In a unique event, Indian students studying across the United States held a nationwide campaign called Holi Against Hindutva. Standing with placards against the Government of India’s move to amend citizenship laws, protests took place as many as 21 U.S. university campuses, including Yale, Columbia, Cornell, Princeton, Wellesley, Michigan State, Duke and Rutgers.


According to a report of the protests from Cambridge at Massachusetts, college students said they were seeking to reclaim the spirit of Holi, which around the world, is known as Hinduism’s festival of colors, a joyful celebration of spring in which people take to the streets to shower one another in colorful powders.


Celebrating as symbolising celebration of unity and diversity, the students in Harvard Yard reached the steps of Memorial Church to mark the festival, shouting “Azaadi!” while holding slogans such as “No one is illegal,” “Boycott NRC (National Register for Citizens),” and “Stop genocide in India!”


“The power of Holi is that it is a festival of colors, celebrating unity and diversity,” said Vedant Bahl, who serves as the Harvard coordinator for the group Students Against Hindutva, which arranged the campaign. “Unfortunately, notions of unity and diversity have been stripped away by the Indian government’s recent actions,” he added.


Founded late last year, Students Against Hindutva is led by Shreeya Singh, a junior at Yale University, the report said, adding, last month, the group published an open letter to Congress urging sanctions against Indian government officials, signed by 44 South Asian student groups at a slew of prominent universities. 

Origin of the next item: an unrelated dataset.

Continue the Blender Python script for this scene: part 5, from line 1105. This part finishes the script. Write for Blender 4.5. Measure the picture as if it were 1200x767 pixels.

“We stand in solidarity with those who have faced the brunt of horrific state brutality and police violence, particularly the student protesters at Jamia and Aligarh Muslim University,” the letter states. “… as those in the diaspora or those who may be unaffected by the implications of the NRC and CAA, we believe that it is our responsibility to stand behind those who are fighting for secularism and democracy.”


“The celebrations won’t be the same in India this year,” said Bahl, a senior majoring in economics. “The festival that previously brought together Hindus, Muslims, Christians and people from all castes and backgrounds — or at least was imagined to be such — is not going to be that in these months of communal hatred and open polarization. We are reclaiming Holi from the forces of Hindutva that have broken it down.”


The event has been criticized by pro-Hindutva groups as “Hindu-phobic” and flouting the sanctity of a Hindu religious festival. The Hindu American Foundation’s director, Suhag Shukla, called the campaign an “anti-Hindu project” that demeans religious traditions by “importing caste wars onto our college campuses.”


However, New York City’s Sadhana said that speaking up against injustice in such a way is part of Hinduism’s core teaching and hosted its own Holi satsangh during which they prayed for those who died in Delhi. The U.S.-based organization Hindus for Human Rights applauded the group’s “creative use of Holi to subvert the bigoted and anti-Hindu agenda” of Modi’s party.